Your purchase cost affects your return rate. Investors buying at 50 baht will have a higher percentage return than those buying at 60 baht. It’s better to buy when prices drop rather than waiting for dividend announcements.

Steps to Buy Dividend Stocks

Step 1: Open a stock trading account with a securities company

Submit a copy of your ID card, a copy of your bank account page, and the account opening form. The securities company may also request proof of funds for trading.

Register for E-Dividend service simultaneously to ensure dividends are automatically transferred to your bank account when paid. This process takes about 1-5 business days for approval.

Step 2: Transfer funds into your account

Once your account is approved, transfer your investment funds to your stock account. This amount will serve as capital for trading and can be used immediately.

Step 3: Research and select dividend stocks

Before purchasing, study details about the companies you’re interested in. Track stock price movements using Watch List or technical analysis. When you find a good price, you can place an order.

Step 4: Monitor performance

Regularly read the company’s financial reports. When the company announces good profits, dividends are likely to follow. Wait for the shareholders’ meeting approval and watch for the ex-dividend date, which indicates the last day to hold shares to receive dividends.

Step 5: Receive dividends

On the dividend payment date, cash will be transferred to your registered E-Dividend bank account within about a month. Dividends are subject to 10% withholding tax, which can be deducted from your annual income tax.

Common Investor Questions

Q: How long do I need to hold stocks to receive dividends?
A: There is no time condition. The key is to hold until the XD date (Exclude Dividend), which is the last day the company counts shareholders for dividend entitlement. Buying on or after the XD date means you will not receive the dividend.

Q: How do I know if a stock pays dividends?
A: You can check dividend payout ratio (Dividend Payout Ratio) or (Dividend Yield) on the stock exchange website. You can also look at the high dividend index, which compiles the 30 companies with the highest dividend payments.

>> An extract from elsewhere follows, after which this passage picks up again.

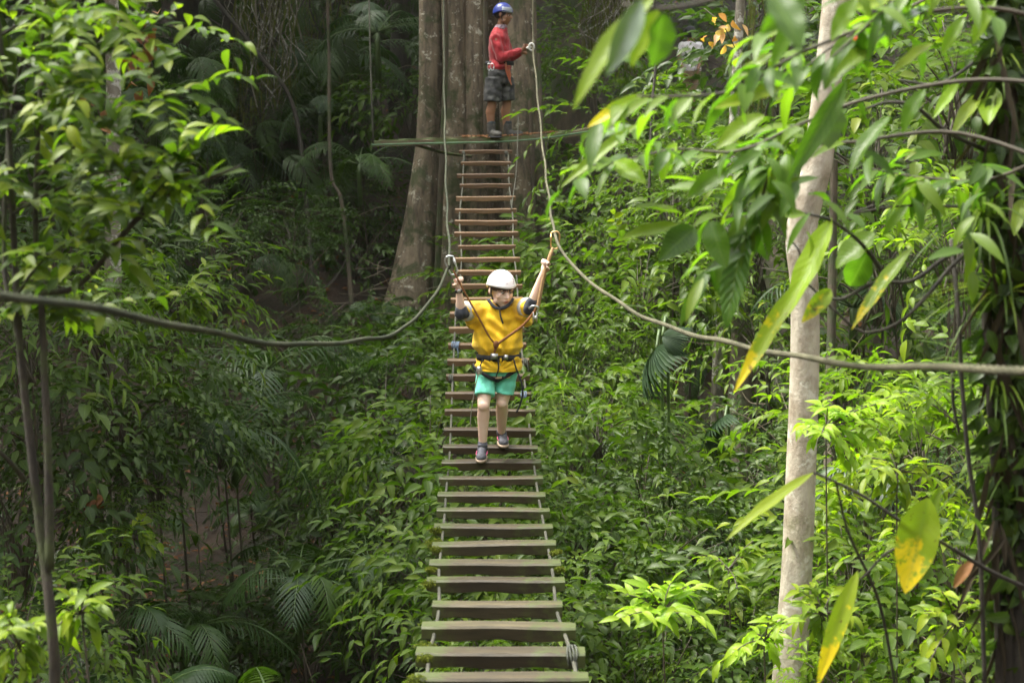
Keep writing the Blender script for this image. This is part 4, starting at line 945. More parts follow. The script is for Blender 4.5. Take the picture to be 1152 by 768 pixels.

Q: When is the best time to buy dividend stocks?
A: In an efficient market, stock prices already reflect available information. If you buy after dividends are announced, the price may have already increased. Therefore, buying before the earnings announcement when prices drop is a better timing strategy.

Summary

Investing in dividend stocks is a suitable strategy for those seeking a steady cash flow. At the same time, there is potential for capital appreciation. The key is selecting companies with strong fundamentals, reasonable payout ratios, and timing your purchases well. Following these principles, you can invest confidently in dividend stocks and avoid common pitfalls that beginner investors often encounter.